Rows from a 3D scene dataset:
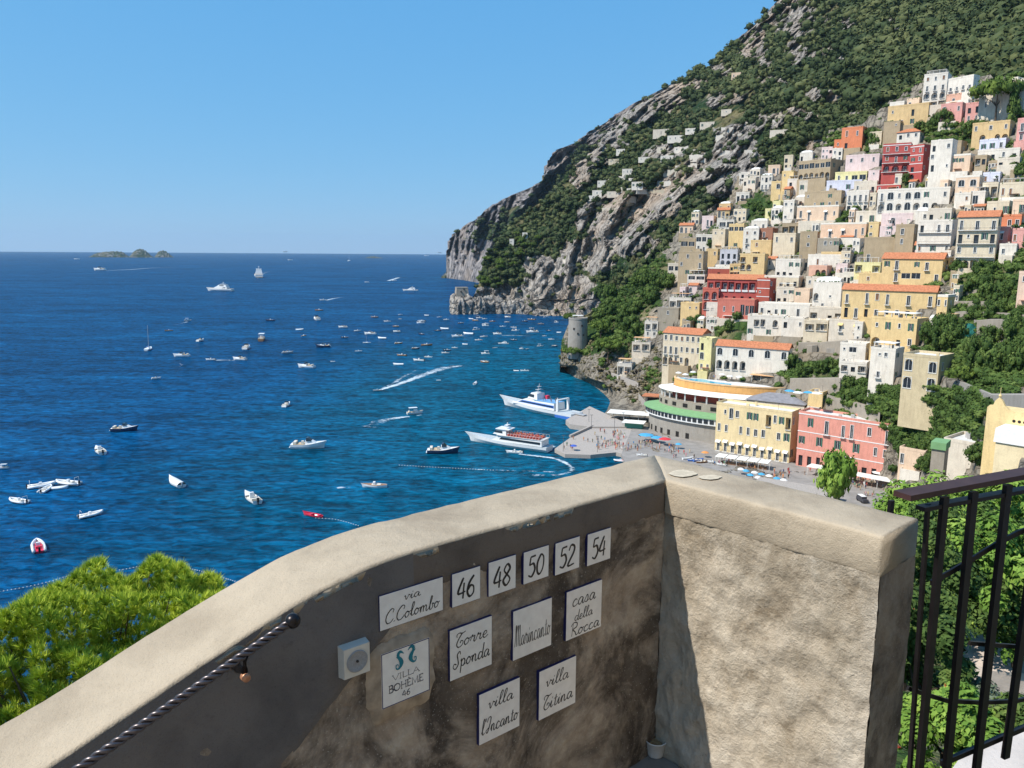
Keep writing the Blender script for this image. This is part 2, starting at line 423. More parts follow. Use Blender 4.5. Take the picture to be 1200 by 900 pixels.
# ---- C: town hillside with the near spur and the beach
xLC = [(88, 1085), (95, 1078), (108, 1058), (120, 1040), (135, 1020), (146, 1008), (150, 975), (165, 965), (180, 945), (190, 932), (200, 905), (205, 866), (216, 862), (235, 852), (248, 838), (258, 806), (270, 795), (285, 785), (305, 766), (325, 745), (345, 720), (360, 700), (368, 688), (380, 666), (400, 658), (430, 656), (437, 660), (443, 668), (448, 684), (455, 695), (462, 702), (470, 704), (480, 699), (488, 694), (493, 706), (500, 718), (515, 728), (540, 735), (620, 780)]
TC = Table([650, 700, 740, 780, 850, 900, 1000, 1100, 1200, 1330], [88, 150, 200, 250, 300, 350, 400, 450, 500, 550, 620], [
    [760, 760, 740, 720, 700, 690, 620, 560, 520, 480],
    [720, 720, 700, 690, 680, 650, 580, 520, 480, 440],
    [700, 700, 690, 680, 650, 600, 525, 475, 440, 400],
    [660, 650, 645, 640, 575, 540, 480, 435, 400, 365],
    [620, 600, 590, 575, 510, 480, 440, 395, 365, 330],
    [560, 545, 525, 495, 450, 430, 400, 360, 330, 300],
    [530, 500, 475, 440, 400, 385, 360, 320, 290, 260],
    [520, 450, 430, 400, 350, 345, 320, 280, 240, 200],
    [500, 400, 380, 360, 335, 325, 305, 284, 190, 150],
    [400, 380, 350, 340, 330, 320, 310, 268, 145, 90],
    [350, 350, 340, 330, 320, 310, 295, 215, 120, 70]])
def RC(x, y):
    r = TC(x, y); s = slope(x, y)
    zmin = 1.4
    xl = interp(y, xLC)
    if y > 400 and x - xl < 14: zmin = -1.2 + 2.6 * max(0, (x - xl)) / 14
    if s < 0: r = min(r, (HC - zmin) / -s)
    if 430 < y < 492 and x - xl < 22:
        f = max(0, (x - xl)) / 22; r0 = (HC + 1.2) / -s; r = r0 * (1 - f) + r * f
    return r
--
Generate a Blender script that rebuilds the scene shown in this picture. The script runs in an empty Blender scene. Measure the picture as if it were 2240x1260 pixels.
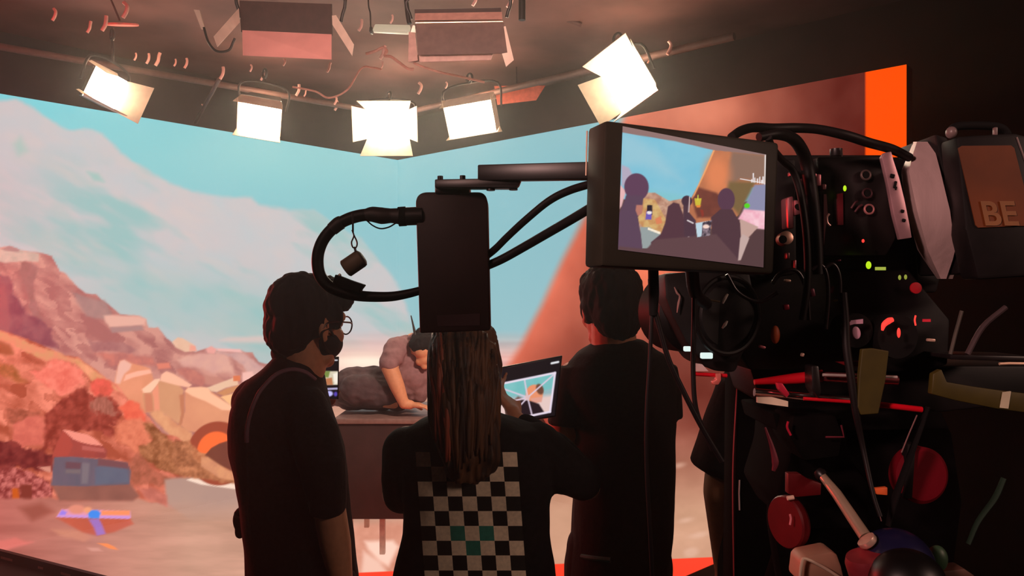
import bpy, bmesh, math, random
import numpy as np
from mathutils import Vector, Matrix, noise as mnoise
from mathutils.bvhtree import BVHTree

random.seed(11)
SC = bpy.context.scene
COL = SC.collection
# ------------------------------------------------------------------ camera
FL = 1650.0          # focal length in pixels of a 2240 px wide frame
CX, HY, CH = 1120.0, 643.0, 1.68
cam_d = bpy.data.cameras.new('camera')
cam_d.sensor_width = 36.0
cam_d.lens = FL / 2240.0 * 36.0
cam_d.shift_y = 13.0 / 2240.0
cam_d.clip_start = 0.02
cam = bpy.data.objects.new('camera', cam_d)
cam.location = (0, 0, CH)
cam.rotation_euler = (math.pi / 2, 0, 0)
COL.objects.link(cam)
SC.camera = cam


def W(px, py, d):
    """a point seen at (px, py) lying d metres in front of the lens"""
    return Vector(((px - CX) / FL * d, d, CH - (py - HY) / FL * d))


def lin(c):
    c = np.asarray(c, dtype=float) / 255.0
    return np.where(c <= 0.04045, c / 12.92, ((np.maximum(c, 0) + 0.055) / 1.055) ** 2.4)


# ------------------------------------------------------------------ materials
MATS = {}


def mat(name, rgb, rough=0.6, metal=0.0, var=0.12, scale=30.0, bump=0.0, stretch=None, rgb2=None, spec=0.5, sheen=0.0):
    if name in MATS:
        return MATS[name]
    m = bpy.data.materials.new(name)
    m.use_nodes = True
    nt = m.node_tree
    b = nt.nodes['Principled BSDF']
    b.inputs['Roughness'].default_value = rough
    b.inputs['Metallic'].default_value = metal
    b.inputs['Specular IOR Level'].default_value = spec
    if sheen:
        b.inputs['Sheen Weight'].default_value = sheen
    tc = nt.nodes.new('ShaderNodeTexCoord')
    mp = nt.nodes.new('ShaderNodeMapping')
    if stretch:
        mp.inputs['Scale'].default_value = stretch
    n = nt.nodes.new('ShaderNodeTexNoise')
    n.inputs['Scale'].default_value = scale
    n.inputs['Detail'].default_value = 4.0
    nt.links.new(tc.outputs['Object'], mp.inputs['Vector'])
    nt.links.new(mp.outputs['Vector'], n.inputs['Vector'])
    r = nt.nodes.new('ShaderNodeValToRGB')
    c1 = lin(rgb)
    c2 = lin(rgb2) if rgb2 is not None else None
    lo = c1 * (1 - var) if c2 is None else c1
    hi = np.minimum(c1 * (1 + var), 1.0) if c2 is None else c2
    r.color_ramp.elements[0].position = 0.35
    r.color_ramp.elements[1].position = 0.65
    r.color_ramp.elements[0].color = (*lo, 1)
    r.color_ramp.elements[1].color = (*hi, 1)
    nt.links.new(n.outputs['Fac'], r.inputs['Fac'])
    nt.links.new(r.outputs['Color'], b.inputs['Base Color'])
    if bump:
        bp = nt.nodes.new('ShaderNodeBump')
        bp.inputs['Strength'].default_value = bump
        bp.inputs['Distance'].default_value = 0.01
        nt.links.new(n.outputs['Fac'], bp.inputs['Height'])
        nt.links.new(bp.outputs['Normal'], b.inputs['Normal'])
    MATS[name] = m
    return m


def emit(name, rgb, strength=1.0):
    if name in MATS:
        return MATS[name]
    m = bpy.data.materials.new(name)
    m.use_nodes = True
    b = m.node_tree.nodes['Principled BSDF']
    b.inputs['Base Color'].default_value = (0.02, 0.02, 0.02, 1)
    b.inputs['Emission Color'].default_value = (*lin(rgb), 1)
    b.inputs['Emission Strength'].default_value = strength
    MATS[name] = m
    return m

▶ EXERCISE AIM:
Would you restate, exactly and with no pictures, the lines of the entries above from the one containing "Generate a Blender" through the one containing "from mathutils.bvhtree import BVHTree"?

▶ RESPONSE FOR THIS EXERCISE:
Generate a Blender script that rebuilds the scene shown in this picture. The script runs in an empty Blender scene. Measure the picture as if it were 2240x1260 pixels.
import bpy, bmesh, math, random
import numpy as np
from mathutils import Vector, Matrix, noise as mnoise
from mathutils.bvhtree import BVHTree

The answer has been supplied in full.